** START OF Data excerpt **

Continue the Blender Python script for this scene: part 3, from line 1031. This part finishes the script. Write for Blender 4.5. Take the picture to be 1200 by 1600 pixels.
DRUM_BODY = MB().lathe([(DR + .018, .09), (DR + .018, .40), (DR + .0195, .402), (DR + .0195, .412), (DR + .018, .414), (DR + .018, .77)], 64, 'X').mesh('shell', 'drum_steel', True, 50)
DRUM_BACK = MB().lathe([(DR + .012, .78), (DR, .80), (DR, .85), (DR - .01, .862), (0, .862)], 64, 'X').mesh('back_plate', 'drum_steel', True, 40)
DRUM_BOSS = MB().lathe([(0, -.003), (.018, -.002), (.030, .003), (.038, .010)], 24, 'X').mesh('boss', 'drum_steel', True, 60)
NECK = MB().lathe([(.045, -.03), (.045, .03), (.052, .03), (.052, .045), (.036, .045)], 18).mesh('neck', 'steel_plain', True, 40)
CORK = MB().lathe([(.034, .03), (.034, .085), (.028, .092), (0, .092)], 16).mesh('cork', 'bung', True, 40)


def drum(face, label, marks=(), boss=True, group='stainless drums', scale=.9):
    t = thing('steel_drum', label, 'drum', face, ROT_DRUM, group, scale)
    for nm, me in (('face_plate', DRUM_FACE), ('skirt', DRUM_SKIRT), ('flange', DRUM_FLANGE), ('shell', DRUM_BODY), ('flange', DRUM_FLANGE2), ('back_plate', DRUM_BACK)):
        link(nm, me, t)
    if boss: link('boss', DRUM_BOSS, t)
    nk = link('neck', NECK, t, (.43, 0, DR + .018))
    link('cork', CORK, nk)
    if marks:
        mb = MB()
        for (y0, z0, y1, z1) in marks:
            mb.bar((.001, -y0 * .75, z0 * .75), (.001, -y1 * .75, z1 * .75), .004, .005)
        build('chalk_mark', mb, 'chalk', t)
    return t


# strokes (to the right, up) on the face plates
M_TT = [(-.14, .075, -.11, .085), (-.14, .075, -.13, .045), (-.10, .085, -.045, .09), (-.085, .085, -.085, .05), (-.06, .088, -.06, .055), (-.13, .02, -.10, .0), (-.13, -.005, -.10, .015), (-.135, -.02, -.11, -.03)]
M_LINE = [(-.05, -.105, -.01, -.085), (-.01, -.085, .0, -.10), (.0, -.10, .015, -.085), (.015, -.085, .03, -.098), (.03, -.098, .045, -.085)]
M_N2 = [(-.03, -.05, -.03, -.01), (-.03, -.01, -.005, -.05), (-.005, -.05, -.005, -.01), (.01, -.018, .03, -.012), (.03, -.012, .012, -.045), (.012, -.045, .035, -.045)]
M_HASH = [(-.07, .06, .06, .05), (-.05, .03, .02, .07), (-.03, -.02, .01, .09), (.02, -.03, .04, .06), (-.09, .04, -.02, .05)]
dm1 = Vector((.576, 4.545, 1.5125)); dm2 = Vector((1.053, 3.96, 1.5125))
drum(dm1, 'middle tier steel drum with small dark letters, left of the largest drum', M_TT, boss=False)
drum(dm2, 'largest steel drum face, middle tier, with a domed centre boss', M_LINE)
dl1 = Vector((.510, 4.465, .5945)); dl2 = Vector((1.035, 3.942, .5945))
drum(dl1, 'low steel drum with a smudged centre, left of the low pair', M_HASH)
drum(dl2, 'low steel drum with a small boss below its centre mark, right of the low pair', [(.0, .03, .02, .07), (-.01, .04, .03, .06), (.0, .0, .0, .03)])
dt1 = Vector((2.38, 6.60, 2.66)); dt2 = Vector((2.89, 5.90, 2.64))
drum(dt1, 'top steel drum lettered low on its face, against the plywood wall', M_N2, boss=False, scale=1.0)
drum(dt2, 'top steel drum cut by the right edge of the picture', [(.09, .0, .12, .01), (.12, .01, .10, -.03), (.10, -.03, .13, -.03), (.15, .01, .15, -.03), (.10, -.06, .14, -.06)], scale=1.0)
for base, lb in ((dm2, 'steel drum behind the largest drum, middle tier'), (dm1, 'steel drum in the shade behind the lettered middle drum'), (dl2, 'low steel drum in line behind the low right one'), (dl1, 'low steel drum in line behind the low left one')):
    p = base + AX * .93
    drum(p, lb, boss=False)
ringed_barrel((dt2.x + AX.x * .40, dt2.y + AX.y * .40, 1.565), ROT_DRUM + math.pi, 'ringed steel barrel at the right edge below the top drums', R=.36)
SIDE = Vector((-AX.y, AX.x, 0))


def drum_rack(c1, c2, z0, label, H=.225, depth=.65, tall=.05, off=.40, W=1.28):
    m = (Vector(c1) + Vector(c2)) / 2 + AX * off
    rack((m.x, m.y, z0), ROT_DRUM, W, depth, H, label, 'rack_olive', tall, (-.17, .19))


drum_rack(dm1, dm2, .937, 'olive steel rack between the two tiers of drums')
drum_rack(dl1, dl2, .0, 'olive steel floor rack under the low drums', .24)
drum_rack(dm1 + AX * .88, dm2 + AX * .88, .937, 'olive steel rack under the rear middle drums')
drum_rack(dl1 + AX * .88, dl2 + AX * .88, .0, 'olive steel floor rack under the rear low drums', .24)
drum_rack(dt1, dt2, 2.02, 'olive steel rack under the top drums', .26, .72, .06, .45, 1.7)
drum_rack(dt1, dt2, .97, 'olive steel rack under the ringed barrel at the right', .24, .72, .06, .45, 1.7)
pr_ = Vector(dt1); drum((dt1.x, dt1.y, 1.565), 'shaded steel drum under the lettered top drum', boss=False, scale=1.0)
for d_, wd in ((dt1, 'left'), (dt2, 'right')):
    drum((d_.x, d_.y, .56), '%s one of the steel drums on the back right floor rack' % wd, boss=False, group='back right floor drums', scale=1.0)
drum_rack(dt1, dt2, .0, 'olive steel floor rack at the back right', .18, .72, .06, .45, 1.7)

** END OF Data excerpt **

> **What you should do**
Only the lines from the start of the data to the line holding "16).mesh('cork', 'bung', True, 40)" are wanted; return them exactly, both ends included.

> **Answer to the problem**
Continue the Blender Python script for this scene: part 3, from line 1031. This part finishes the script. Write for Blender 4.5. Take the picture to be 1200 by 1600 pixels.
DRUM_BODY = MB().lathe([(DR + .018, .09), (DR + .018, .40), (DR + .0195, .402), (DR + .0195, .412), (DR + .018, .414), (DR + .018, .77)], 64, 'X').mesh('shell', 'drum_steel', True, 50)
DRUM_BACK = MB().lathe([(DR + .012, .78), (DR, .80), (DR, .85), (DR - .01, .862), (0, .862)], 64, 'X').mesh('back_plate', 'drum_steel', True, 40)
DRUM_BOSS = MB().lathe([(0, -.003), (.018, -.002), (.030, .003), (.038, .010)], 24, 'X').mesh('boss', 'drum_steel', True, 60)
NECK = MB().lathe([(.045, -.03), (.045, .03), (.052, .03), (.052, .045), (.036, .045)], 18).mesh('neck', 'steel_plain', True, 40)
CORK = MB().lathe([(.034, .03), (.034, .085), (.028, .092), (0, .092)], 16).mesh('cork', 'bung', True, 40)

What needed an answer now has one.